Reproduce the material in full, exactly as written.

DATA |
________
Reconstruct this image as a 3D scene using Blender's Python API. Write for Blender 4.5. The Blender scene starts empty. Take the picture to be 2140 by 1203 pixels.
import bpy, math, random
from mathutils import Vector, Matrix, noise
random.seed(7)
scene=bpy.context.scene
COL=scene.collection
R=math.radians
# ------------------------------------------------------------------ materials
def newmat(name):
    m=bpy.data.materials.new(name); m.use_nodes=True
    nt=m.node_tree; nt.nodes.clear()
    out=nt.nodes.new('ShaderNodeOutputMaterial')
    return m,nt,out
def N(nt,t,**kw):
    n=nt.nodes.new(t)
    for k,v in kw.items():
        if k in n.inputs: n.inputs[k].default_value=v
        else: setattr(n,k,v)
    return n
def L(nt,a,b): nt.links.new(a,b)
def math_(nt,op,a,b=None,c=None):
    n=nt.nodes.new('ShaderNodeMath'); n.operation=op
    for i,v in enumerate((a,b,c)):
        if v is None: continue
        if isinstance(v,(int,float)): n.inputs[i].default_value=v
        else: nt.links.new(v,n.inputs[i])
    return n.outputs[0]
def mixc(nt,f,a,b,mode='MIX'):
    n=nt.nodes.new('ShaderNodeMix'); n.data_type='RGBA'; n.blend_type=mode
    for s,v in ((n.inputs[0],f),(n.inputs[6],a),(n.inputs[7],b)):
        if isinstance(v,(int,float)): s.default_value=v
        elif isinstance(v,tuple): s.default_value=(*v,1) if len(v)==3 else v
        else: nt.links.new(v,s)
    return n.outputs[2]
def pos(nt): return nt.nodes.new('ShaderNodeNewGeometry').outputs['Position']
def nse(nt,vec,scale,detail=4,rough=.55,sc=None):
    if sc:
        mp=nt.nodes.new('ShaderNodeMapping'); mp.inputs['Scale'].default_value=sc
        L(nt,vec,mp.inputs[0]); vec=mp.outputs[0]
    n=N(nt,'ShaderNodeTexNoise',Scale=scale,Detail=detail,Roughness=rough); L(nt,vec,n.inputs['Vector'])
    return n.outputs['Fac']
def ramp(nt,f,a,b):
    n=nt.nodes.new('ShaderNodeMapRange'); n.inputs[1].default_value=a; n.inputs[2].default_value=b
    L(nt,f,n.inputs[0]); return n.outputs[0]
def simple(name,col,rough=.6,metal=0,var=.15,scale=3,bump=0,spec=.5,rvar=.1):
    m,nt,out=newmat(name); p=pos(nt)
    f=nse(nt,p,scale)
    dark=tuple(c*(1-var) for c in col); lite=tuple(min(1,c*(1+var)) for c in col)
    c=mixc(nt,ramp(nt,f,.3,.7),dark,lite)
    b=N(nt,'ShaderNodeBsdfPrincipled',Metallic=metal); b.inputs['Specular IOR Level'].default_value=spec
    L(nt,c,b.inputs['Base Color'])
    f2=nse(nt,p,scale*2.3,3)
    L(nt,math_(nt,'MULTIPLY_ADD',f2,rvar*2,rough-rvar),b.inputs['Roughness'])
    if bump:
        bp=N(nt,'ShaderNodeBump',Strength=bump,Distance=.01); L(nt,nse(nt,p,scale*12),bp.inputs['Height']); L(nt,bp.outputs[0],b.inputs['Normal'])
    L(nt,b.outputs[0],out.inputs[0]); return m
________
ANSWER TO THE PROBLEM |
Reconstruct this image as a 3D scene using Blender's Python API. Write for Blender 4.5. The Blender scene starts empty. Take the picture to be 2140 by 1203 pixels.
import bpy, math, random
from mathutils import Vector, Matrix, noise
random.seed(7)
scene=bpy.context.scene
COL=scene.collection
R=math.radians
# ------------------------------------------------------------------ materials
def newmat(name):
    m=bpy.data.materials.new(name); m.use_nodes=True
    nt=m.node_tree; nt.nodes.clear()
    out=nt.nodes.new('ShaderNodeOutputMaterial')
    return m,nt,out
def N(nt,t,**kw):
    n=nt.nodes.new(t)
    for k,v in kw.items():
        if k in n.inputs: n.inputs[k].default_value=v
        else: setattr(n,k,v)
    return n
def L(nt,a,b): nt.links.new(a,b)
def math_(nt,op,a,b=None,c=None):
    n=nt.nodes.new('ShaderNodeMath'); n.operation=op
    for i,v in enumerate((a,b,c)):
        if v is None: continue
        if isinstance(v,(int,float)): n.inputs[i].default_value=v
        else: nt.links.new(v,n.inputs[i])
    return n.outputs[0]
def mixc(nt,f,a,b,mode='MIX'):
    n=nt.nodes.new('ShaderNodeMix'); n.data_type='RGBA'; n.blend_type=mode
    for s,v in ((n.inputs[0],f),(n.inputs[6],a),(n.inputs[7],b)):
        if isinstance(v,(int,float)): s.default_value=v
        elif isinstance(v,tuple): s.default_value=(*v,1) if len(v)==3 else v
        else: nt.links.new(v,s)
    return n.outputs[2]
def pos(nt): return nt.nodes.new('ShaderNodeNewGeometry').outputs['Position']
def nse(nt,vec,scale,detail=4,rough=.55,sc=None):
    if sc:
        mp=nt.nodes.new('ShaderNodeMapping'); mp.inputs['Scale'].default_value=sc
        L(nt,vec,mp.inputs[0]); vec=mp.outputs[0]
    n=N(nt,'ShaderNodeTexNoise',Scale=scale,Detail=detail,Roughness=rough); L(nt,vec,n.inputs['Vector'])
    return n.outputs['Fac']
def ramp(nt,f,a,b):
    n=nt.nodes.new('ShaderNodeMapRange'); n.inputs[1].default_value=a; n.inputs[2].default_value=b
    L(nt,f,n.inputs[0]); return n.outputs[0]
def simple(name,col,rough=.6,metal=0,var=.15,scale=3,bump=0,spec=.5,rvar=.1):
    m,nt,out=newmat(name); p=pos(nt)
    f=nse(nt,p,scale)
    dark=tuple(c*(1-var) for c in col); lite=tuple(min(1,c*(1+var)) for c in col)
    c=mixc(nt,ramp(nt,f,.3,.7),dark,lite)
    b=N(nt,'ShaderNodeBsdfPrincipled',Metallic=metal); b.inputs['Specular IOR Level'].default_value=spec
    L(nt,c,b.inputs['Base Color'])
    f2=nse(nt,p,scale*2.3,3)
    L(nt,math_(nt,'MULTIPLY_ADD',f2,rvar*2,rough-rvar),b.inputs['Roughness'])
    if bump:
        bp=N(nt,'ShaderNodeBump',Strength=bump,Distance=.01); L(nt,nse(nt,p,scale*12),bp.inputs['Height']); L(nt,bp.outputs[0],b.inputs['Normal'])
    L(nt,b.outputs[0],out.inputs[0]); return m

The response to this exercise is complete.